Abstract

The destination ‘Orient’ is not eastwards but inwards, and the directional hand is a white one, defining for the peoples of ‘the East’ what it means to be the East. In Quaint, Exquisite: Victorian Aesthetics and the Idea of Japan, Grace E. Lavery makes clear, often and early, the difficulties of classifying Japan as part of the Orient at all. The Victorians considered Japan an exceptional case, what Lavery calls an ‘Other Empire’ with true military and cultural independence, while other nations were reduced, in social perception, to mere projections of Western influence. ‘Japanese art appeared as a force already manifested, a creativity already cultured: an other, in other words, whose claims to aesthetic universality had already gained priority over the western self’. Though ‘universality’ suggests a broad scope of comparative study, Lavery mainly focuses on two aesthetic communities, those of Victorian England and Japan.

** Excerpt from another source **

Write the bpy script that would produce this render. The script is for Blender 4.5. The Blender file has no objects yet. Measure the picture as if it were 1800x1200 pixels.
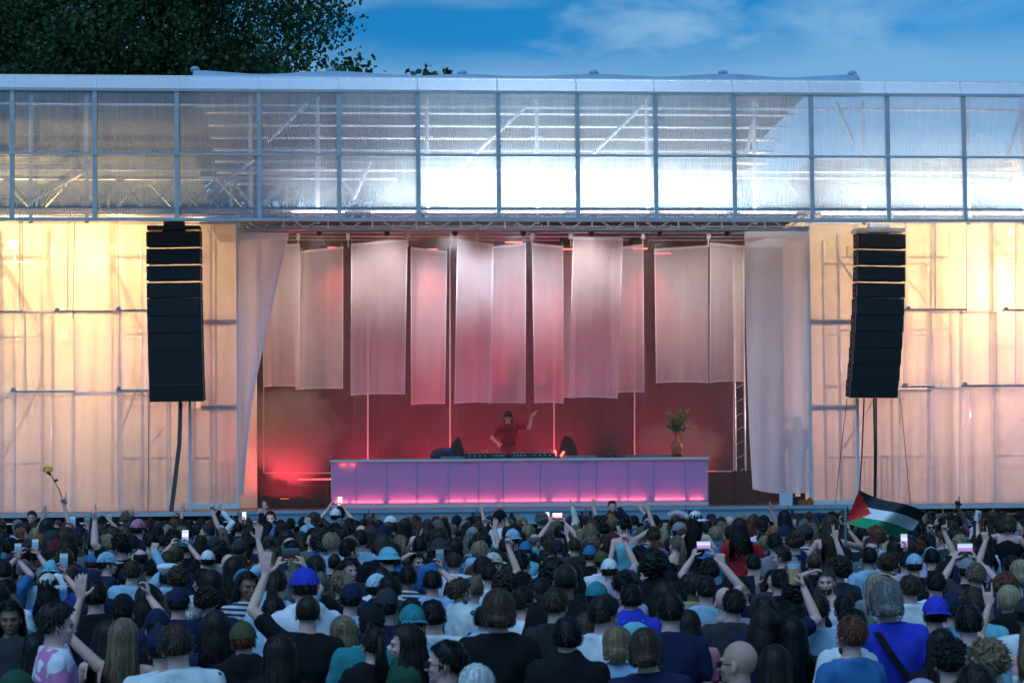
import bpy, bmesh, math, random
import numpy as np
from mathutils import Vector, Matrix, noise
R = math.radians
rnd = random.Random(11)
SC = bpy.context.scene
COL = SC.collection
# ------------------------------------------------------------------ camera
FPX = 3500.0
YAW, PITCH, ROLL, CAMH = R(4.5), R(2.0), R(0.5), 2.4
FW = Vector((math.sin(YAW)*math.cos(PITCH), math.cos(YAW)*math.cos(PITCH), math.sin(PITCH)))
RT0 = Vector((math.cos(YAW), -math.sin(YAW), 0)); UP0 = RT0.cross(FW)
RT = RT0*math.cos(ROLL) - UP0*math.sin(ROLL); UP = UP0*math.cos(ROLL) + RT0*math.sin(ROLL)
SHIFT = 245/FPX - math.tan(PITCH)
cam = bpy.data.cameras.new('camera'); camo = bpy.data.objects.new('camera', cam); COL.objects.link(camo)
cam.sensor_width = 36; cam.lens = 36*FPX/1800; cam.shift_y = SHIFT*FPX/1800
cam.clip_start = 0.5; cam.clip_end = 2500
m3 = Matrix((RT, UP, -FW)).transposed()
camo.matrix_world = Matrix.Translation((0, 0, CAMH)) @ m3.to_4x4()
cam.dof.use_dof = True; cam.dof.focus_distance = 40; cam.dof.aperture_fstop = 6.5
SC.camera = camo
# ------------------------------------------------------------------ view, sampling
SC.view_settings.view_transform = 'Standard'; SC.view_settings.look = 'None'
SC.view_settings.gamma = 1; SC.view_settings.use_curve_mapping = False
SC.view_settings.exposure = 0.0
SC.render.engine = 'CYCLES'
SC.cycles.use_denoising = True
try: SC.cycles.denoiser = 'OPENIMAGEDENOISE'
except Exception: pass
SC.cycles.max_bounces = 8; SC.cycles.diffuse_bounces = 3; SC.cycles.glossy_bounces = 2
SC.cycles.transmission_bounces = 6; SC.cycles.transparent_max_bounces = 14; SC.cycles.volume_bounces = 0
SC.cycles.sample_clamp_indirect = 6; SC.cycles.caustics_reflective = False; SC.cycles.caustics_refractive = False
SC.cycles.use_light_tree = True
SC.cycles.volume_step_rate = 3.0; SC.cycles.volume_max_steps = 64
# ------------------------------------------------------------------ sky
W = bpy.data.worlds.new('World'); SC.world = W; W.use_nodes = True
SUN_EL, SUN_AZ = R(9.0), R(235)
def build_world():
    nt = W.node_tree; nt.nodes.clear(); N = nt.nodes.new; L = nt.links.new
    out = N('ShaderNodeOutputWorld'); bg = N('ShaderNodeBackground'); bg.inputs[1].default_value = 0.108
    sky = N('ShaderNodeTexSky'); sky.sky_type = 'NISHITA'; sky.sun_disc = False
    sky.sun_elevation = SUN_EL; sky.sun_rotation = SUN_AZ
    sky.air_density = 1.0; sky.dust_density = 0.0; sky.ozone_density = 4.0
    tint = N('ShaderNodeMixRGB'); tint.blend_type = 'MULTIPLY'; tint.inputs[0].default_value = 1
    tint.inputs[2].default_value = (0.15, 0.98, 1.38, 1)
    tc = N('ShaderNodeTexCoord'); mp = N('ShaderNodeMapping'); mp.inputs['Scale'].default_value = (1, 1, 2.6)
    mp.inputs['Location'].default_value = (0.35, 0.1, 0.0)
    nz = N('ShaderNodeTexNoise'); nz.inputs['Scale'].default_value = 6.5; nz.inputs['Detail'].default_value = 6
    nz.inputs['Roughness'].default_value = 0.5; nz.inputs['Distortion'].default_value = 0.6
    cr = N('ShaderNodeValToRGB'); cr.color_ramp.elements[0].position = 0.50; cr.color_ramp.elements[1].position = 0.70
    cr.color_ramp.elements[0].color = (0, 0, 0, 1); cr.color_ramp.elements[1].color = (.75, .75, .75, 1)
    sep = N('ShaderNodeSeparateXYZ'); hz = N('ShaderNodeMapRange'); hz.interpolation_type = 'SMOOTHSTEP'
    hz.inputs['From Min'].default_value = 0.200; hz.inputs['From Max'].default_value = 0.170
    hz.inputs['To Min'].default_value = 0.0; hz.inputs['To Max'].default_value = 0.62
    wob = N('ShaderNodeMath'); wob.operation = 'MULTIPLY_ADD'; wob.inputs[1].default_value = -0.05
    mx = N('ShaderNodeMath'); mx.operation = 'MAXIMUM'
    mix = N('ShaderNodeMixRGB'); mix.inputs[2].default_value = (2.6, 4.7, 6.9, 1)
    L(tc.outputs['Generated'], mp.inputs[0]); L(mp.outputs[0], nz.inputs['Vector']); L(nz.outputs['Fac'], cr.inputs[0])
    L(tc.outputs['Generated'], sep.inputs[0]); L(nz.outputs['Fac'], wob.inputs[0]); L(sep.outputs[2], wob.inputs[2])
    L(wob.outputs[0], hz.inputs['Value'])
    # one torn bright cloud right of centre, standing at its own bearing
    cd = (FW + RT*((1150-900)/FPX) + UP*((600-52)/FPX + SHIFT)).normalized(); sb = N('ShaderNodeVectorMath'); sb.operation = 'SUBTRACT'; sb.inputs[1].default_value = cd
    sc_ = N('ShaderNodeMapping'); sc_.inputs['Scale'].default_value = (20, 20, 46); ln = N('ShaderNodeVectorMath'); ln.operation = 'LENGTH'
    n2 = N('ShaderNodeTexNoise'); n2.inputs['Scale'].default_value = 20; n2.inputs['Detail'].default_value = 5; n2.inputs['Roughness'].default_value = .5; n2.inputs['Distortion'].default_value = .2
    m2 = N('ShaderNodeMapping'); m2.inputs['Scale'].default_value = (1, 1, 2.2); cm = N('ShaderNodeMath'); cm.operation = 'MULTIPLY_ADD'; cm.inputs[1].default_value = -.20
    cs = N('ShaderNodeMapRange'); cs.interpolation_type = 'SMOOTHSTEP'; cs.inputs['From Min'].default_value = .24; cs.inputs['From Max'].default_value = .62; cs.inputs['To Max'].default_value = .8; m3_ = N('ShaderNodeMath'); m3_.operation = 'MAXIMUM'
    L(tc.outputs['Generated'], sb.inputs[0]); L(sb.outputs[0], sc_.inputs[0]); L(sc_.outputs[0], ln.inputs[0]); L(tc.outputs['Generated'], m2.inputs[0]); L(m2.outputs[0], n2.inputs['Vector'])
    L(ln.outputs['Value'], cm.inputs[0]); L(n2.outputs['Fac'], cm.inputs[2]); L(cm.outputs[0], cs.inputs['Value'])
    L(cr.outputs[0], m3_.inputs[0]); L(cs.outputs[0], m3_.inputs[1]); L(m3_.outputs[0], mx.inputs[0]); L(hz.outputs[0], mx.inputs[1])
    L(sky.outputs[0], tint.inputs[1]); L(tint.outputs[0], mix.inputs[1]); L(mx.outputs[0], mix.inputs[0])
    L(mix.outputs[0], bg.inputs[0]); L(bg.outputs[0], out.inputs[0])
build_world()
sl = bpy.data.lights.new('sun', 'SUN'); sl.energy = 1.85; sl.angle = R(55); sl.color = (0.42, 0.68, 1.0)
so = bpy.data.objects.new('sun', sl); COL.objects.link(so)
so.rotation_euler = Vector((math.sin(SUN_AZ)*.5, -.62, 1.25)).to_track_quat('Z', 'Y').to_euler()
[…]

Her preface asks three questions about the ‘exquisite’, a term Lavery describes as ‘extremely beautiful; it is also weirdly incomplete’. The other half of her title, ‘quaint’, refers to how it is that exquisite objects ‘become (or fail to become) historical evidence’. (‘Quaint’ has connections with the word ‘cunt’, as in the Canterbury Tales, a fact which, in this academic context, should be kept in mind, even if at the back.) These are context-specific definitions she will return to over the course of the book, to revise and flesh out.